### [Given request]
All records should be reproduced verbatim.
══ Given data
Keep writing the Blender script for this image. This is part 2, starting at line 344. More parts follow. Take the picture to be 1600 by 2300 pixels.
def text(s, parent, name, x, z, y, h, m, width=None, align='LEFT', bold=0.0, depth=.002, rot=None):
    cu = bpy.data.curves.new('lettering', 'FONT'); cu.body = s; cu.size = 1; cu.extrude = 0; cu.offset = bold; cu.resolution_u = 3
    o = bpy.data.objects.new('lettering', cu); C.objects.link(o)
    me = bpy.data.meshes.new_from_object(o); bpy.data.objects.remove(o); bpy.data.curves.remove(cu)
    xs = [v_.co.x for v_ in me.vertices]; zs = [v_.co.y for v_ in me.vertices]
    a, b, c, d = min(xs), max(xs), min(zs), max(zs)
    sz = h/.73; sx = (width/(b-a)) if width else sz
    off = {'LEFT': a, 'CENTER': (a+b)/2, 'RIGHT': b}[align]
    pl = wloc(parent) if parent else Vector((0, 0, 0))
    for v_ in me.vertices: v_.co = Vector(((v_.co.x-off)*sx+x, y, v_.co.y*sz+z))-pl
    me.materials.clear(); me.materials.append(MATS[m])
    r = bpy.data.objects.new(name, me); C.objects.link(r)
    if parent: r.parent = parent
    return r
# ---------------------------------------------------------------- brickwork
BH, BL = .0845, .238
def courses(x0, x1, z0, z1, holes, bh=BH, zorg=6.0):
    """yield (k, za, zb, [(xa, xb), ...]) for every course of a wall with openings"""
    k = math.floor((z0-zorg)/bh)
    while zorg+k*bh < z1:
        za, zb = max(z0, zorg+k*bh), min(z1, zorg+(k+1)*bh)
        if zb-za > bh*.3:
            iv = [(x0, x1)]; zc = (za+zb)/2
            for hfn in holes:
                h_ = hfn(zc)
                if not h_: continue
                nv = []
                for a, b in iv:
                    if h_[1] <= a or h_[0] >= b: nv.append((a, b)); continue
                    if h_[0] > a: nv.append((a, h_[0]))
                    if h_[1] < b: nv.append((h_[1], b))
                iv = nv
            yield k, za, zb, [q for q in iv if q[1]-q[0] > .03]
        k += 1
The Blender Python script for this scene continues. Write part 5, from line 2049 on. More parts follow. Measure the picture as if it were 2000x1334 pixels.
════
### [Output of the task]
Keep writing the Blender script for this image. This is part 2, starting at line 344. More parts follow. Take the picture to be 1600 by 2300 pixels.
def text(s, parent, name, x, z, y, h, m, width=None, align='LEFT', bold=0.0, depth=.002, rot=None):
    cu = bpy.data.curves.new('lettering', 'FONT'); cu.body = s; cu.size = 1; cu.extrude = 0; cu.offset = bold; cu.resolution_u = 3
    o = bpy.data.objects.new('lettering', cu); C.objects.link(o)
    me = bpy.data.meshes.new_from_object(o); bpy.data.objects.remove(o); bpy.data.curves.remove(cu)
    xs = [v_.co.x for v_ in me.vertices]; zs = [v_.co.y for v_ in me.vertices]
    a, b, c, d = min(xs), max(xs), min(zs), max(zs)
    sz = h/.73; sx = (width/(b-a)) if width else sz
    off = {'LEFT': a, 'CENTER': (a+b)/2, 'RIGHT': b}[align]
    pl = wloc(parent) if parent else Vector((0, 0, 0))
    for v_ in me.vertices: v_.co = Vector(((v_.co.x-off)*sx+x, y, v_.co.y*sz+z))-pl
    me.materials.clear(); me.materials.append(MATS[m])
    r = bpy.data.objects.new(name, me); C.objects.link(r)
    if parent: r.parent = parent
    return r
# ---------------------------------------------------------------- brickwork
BH, BL = .0845, .238
def courses(x0, x1, z0, z1, holes, bh=BH, zorg=6.0):
    """yield (k, za, zb, [(xa, xb), ...]) for every course of a wall with openings"""
    k = math.floor((z0-zorg)/bh)
    while zorg+k*bh < z1:
        za, zb = max(z0, zorg+k*bh), min(z1, zorg+(k+1)*bh)
        if zb-za > bh*.3:
            iv = [(x0, x1)]; zc = (za+zb)/2
            for hfn in holes:
                h_ = hfn(zc)
                if not h_: continue
                nv = []
                for a, b in iv:
                    if h_[1] <= a or h_[0] >= b: nv.append((a, b)); continue
                    if h_[0] > a: nv.append((a, h_[0]))
                    if h_[1] < b: nv.append((h_[1], b))
                iv = nv
            yield k, za, zb, [q for q in iv if q[1]-q[0] > .03]
        k += 1
The Blender Python script for this scene continues. Write part 5, from line 2049 on. More parts follow. Measure the picture as if it were 2000x1334 pixels.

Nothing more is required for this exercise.